§ Task brief
Collect each line containing "parts".

══ Data to process

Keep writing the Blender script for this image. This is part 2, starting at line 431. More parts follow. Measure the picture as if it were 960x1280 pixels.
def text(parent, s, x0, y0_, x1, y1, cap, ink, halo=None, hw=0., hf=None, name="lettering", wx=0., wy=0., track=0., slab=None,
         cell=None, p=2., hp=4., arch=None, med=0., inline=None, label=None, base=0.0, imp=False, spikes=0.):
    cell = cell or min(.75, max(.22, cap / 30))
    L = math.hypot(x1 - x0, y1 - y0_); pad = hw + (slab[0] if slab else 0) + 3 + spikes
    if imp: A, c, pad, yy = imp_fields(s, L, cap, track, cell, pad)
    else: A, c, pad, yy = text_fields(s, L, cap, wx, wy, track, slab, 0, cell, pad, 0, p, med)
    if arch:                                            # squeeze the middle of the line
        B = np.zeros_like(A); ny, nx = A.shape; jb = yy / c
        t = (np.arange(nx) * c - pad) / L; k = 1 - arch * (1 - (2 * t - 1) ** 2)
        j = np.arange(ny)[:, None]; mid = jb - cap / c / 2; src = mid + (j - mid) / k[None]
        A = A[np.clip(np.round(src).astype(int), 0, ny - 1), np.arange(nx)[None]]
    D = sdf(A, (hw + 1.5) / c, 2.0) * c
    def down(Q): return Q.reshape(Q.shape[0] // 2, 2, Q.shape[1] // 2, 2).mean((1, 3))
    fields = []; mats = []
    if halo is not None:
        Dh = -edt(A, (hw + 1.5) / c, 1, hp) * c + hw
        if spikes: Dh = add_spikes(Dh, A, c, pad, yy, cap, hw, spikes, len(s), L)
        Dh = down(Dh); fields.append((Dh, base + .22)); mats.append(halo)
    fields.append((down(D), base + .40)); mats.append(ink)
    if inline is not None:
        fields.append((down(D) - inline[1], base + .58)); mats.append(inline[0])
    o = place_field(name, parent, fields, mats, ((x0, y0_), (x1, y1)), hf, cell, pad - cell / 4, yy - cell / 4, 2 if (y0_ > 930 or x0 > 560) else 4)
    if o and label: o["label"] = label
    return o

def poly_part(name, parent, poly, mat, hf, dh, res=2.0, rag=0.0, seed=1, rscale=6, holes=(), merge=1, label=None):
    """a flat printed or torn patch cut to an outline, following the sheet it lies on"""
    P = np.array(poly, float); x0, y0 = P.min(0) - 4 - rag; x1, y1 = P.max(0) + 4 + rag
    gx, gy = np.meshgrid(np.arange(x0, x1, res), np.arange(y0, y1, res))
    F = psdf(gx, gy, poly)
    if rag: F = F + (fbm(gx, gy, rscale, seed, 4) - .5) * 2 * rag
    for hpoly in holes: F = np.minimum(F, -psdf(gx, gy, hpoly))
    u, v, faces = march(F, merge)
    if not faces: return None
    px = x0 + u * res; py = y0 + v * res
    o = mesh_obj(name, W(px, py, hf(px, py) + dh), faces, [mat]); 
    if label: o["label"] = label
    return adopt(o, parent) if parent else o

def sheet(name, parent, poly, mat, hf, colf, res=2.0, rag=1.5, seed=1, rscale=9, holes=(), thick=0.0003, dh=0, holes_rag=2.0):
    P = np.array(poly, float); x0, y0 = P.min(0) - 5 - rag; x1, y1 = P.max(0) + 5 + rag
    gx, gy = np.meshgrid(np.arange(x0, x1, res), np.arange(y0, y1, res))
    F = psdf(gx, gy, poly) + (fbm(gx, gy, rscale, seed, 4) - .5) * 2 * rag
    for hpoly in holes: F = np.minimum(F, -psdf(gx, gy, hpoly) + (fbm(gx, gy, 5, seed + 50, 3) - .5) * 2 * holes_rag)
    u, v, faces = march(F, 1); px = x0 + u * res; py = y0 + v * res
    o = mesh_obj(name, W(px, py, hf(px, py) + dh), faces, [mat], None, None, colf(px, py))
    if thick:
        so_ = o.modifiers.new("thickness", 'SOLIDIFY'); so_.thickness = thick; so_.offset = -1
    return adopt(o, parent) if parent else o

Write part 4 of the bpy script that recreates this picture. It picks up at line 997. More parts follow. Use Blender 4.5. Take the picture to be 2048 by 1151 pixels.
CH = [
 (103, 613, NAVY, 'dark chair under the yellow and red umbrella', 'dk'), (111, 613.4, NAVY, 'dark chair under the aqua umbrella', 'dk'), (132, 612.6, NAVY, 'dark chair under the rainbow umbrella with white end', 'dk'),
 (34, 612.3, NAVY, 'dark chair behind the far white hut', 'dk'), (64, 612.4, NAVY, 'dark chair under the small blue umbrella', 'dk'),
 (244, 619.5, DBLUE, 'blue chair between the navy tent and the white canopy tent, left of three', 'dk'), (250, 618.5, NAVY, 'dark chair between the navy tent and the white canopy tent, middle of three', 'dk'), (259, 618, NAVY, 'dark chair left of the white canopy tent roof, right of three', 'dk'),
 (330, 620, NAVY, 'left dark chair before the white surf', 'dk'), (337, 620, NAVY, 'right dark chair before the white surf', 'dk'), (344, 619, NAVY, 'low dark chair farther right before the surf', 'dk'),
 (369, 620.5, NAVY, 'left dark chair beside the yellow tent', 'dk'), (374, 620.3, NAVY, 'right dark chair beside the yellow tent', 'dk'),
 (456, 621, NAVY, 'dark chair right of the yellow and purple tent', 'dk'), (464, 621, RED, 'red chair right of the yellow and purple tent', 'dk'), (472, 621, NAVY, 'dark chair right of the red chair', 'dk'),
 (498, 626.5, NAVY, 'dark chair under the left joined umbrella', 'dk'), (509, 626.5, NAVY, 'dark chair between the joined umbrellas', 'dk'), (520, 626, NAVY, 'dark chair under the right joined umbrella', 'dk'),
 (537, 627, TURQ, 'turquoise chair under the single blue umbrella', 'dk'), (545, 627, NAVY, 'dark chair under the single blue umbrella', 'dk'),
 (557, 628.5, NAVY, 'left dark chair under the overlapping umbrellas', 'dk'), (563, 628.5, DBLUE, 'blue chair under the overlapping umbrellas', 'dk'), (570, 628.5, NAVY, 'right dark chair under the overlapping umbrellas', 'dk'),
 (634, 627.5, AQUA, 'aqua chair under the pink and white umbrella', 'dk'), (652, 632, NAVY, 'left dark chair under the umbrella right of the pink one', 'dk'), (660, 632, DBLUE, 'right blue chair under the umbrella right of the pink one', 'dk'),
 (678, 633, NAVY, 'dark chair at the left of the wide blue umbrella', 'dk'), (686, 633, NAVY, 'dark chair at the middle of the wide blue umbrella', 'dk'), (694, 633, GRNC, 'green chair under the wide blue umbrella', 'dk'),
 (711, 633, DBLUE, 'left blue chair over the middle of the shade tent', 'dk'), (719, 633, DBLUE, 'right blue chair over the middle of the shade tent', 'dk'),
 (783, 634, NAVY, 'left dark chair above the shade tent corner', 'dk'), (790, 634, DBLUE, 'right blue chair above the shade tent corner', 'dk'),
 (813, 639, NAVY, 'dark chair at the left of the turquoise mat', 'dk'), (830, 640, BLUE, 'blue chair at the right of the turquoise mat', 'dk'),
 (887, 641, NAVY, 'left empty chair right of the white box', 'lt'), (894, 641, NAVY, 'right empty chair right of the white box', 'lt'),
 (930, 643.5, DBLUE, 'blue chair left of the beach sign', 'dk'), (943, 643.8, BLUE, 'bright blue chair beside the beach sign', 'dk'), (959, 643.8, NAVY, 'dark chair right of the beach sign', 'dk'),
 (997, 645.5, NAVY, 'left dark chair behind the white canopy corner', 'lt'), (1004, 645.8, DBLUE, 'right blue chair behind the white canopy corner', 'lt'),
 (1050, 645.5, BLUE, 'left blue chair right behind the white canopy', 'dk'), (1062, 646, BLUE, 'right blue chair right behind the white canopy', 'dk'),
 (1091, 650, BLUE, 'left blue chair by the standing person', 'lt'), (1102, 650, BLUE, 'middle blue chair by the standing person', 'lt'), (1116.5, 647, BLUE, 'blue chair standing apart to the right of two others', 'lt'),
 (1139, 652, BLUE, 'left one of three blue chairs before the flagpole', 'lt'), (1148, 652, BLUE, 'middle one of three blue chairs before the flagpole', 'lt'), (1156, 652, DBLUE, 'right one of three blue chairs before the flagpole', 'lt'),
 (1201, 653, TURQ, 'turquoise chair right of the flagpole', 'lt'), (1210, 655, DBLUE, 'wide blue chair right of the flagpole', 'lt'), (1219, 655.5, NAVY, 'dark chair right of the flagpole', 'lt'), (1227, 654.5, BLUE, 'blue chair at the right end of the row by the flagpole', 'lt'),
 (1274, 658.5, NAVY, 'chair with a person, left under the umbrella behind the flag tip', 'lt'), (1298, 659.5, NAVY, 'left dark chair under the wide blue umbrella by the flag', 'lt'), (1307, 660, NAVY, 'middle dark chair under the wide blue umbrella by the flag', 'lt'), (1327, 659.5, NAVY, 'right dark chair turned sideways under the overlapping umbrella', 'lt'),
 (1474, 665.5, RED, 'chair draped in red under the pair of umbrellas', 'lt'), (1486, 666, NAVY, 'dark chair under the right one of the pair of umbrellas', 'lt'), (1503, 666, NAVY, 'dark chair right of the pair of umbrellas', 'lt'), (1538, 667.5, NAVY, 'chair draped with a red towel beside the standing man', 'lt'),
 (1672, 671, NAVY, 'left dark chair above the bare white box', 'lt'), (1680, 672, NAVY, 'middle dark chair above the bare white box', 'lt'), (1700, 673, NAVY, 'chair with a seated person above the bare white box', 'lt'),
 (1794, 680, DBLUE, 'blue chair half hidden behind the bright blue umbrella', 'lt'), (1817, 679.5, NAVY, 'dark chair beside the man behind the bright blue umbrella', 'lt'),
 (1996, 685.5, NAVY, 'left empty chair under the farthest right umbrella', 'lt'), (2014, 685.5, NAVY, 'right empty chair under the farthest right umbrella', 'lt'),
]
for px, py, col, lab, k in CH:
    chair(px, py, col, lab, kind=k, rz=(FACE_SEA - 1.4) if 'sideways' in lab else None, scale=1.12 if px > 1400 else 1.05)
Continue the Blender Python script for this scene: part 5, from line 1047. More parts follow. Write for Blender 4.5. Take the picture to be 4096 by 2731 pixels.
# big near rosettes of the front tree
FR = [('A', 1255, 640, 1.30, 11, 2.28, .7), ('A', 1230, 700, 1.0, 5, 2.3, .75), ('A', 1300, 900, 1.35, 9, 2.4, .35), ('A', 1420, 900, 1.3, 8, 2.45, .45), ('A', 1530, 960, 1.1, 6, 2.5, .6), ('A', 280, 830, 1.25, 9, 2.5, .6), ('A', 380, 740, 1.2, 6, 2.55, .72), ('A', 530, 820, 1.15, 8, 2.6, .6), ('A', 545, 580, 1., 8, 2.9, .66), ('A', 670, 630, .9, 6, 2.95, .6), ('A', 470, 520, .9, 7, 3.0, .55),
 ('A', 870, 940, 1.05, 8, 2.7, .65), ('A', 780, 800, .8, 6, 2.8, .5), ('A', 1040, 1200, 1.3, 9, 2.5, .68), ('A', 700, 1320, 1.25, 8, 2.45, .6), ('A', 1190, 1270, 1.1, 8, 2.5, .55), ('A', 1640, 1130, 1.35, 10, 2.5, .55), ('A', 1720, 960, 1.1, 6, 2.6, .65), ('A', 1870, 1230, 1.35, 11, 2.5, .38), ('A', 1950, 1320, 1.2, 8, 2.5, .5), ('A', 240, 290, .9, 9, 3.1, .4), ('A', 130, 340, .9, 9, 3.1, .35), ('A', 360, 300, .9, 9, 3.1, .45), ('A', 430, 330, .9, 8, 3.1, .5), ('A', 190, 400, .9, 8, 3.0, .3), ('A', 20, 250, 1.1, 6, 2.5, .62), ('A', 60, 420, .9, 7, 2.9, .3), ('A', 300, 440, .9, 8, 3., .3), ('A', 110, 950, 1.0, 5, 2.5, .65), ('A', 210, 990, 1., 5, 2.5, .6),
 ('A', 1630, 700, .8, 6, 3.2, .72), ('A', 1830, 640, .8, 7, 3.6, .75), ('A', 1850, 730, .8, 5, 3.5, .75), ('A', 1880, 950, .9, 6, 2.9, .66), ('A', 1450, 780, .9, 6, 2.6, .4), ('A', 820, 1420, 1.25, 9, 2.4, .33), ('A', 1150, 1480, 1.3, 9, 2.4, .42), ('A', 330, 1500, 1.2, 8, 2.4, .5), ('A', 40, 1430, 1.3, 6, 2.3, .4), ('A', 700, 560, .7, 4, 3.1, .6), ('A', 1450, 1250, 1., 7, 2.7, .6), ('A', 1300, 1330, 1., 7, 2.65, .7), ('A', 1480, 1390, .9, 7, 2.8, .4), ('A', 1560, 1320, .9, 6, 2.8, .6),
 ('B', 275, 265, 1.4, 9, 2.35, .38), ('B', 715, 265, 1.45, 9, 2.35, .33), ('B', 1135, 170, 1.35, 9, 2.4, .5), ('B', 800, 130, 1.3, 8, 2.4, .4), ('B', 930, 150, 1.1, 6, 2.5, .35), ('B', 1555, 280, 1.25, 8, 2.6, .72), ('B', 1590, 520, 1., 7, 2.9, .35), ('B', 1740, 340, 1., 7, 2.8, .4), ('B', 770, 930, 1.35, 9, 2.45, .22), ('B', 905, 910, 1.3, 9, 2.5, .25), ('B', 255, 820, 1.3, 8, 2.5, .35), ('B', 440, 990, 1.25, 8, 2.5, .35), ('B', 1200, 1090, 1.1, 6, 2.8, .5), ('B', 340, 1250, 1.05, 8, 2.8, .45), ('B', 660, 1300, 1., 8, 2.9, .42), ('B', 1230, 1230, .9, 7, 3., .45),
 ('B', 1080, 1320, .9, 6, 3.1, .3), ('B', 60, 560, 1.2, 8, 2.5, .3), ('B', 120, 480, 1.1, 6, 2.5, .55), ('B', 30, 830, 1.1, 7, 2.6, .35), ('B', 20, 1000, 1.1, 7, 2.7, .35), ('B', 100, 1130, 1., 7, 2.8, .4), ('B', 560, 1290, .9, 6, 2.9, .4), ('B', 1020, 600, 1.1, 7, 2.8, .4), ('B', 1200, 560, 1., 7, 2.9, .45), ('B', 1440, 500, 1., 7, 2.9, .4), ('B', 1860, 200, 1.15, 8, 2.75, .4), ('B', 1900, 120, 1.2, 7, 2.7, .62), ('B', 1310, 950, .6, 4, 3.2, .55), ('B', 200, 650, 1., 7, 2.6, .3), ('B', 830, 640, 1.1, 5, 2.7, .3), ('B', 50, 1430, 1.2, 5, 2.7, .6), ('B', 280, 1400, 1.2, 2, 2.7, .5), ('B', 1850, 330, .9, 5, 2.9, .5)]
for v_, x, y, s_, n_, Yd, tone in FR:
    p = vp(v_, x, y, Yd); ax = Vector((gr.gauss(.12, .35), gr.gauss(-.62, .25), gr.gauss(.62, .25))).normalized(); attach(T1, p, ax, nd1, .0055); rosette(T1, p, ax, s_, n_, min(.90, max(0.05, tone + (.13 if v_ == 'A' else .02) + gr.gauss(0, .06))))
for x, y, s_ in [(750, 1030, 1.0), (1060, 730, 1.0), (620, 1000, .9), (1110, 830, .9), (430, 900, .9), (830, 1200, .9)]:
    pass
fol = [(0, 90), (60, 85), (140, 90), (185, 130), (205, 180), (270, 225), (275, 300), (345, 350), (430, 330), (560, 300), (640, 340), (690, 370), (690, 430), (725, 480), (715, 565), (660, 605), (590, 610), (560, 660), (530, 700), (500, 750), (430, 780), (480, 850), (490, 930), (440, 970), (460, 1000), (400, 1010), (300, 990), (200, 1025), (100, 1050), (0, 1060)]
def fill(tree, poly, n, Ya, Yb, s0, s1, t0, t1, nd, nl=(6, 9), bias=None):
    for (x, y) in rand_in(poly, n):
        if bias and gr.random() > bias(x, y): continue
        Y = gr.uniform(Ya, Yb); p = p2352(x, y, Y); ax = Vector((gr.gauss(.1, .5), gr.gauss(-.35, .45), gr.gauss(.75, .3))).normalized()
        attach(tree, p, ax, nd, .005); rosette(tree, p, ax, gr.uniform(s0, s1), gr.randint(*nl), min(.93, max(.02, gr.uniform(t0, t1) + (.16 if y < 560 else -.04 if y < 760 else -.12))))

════

§ Response to this exercise
Keep writing the Blender script for this image. This is part 2, starting at line 431. More parts follow. Measure the picture as if it were 960x1280 pixels.
Write part 4 of the bpy script that recreates this picture. It picks up at line 997. More parts follow. Use Blender 4.5. Take the picture to be 2048 by 1151 pixels.
Continue the Blender Python script for this scene: part 5, from line 1047. More parts follow. Write for Blender 4.5. Take the picture to be 4096 by 2731 pixels.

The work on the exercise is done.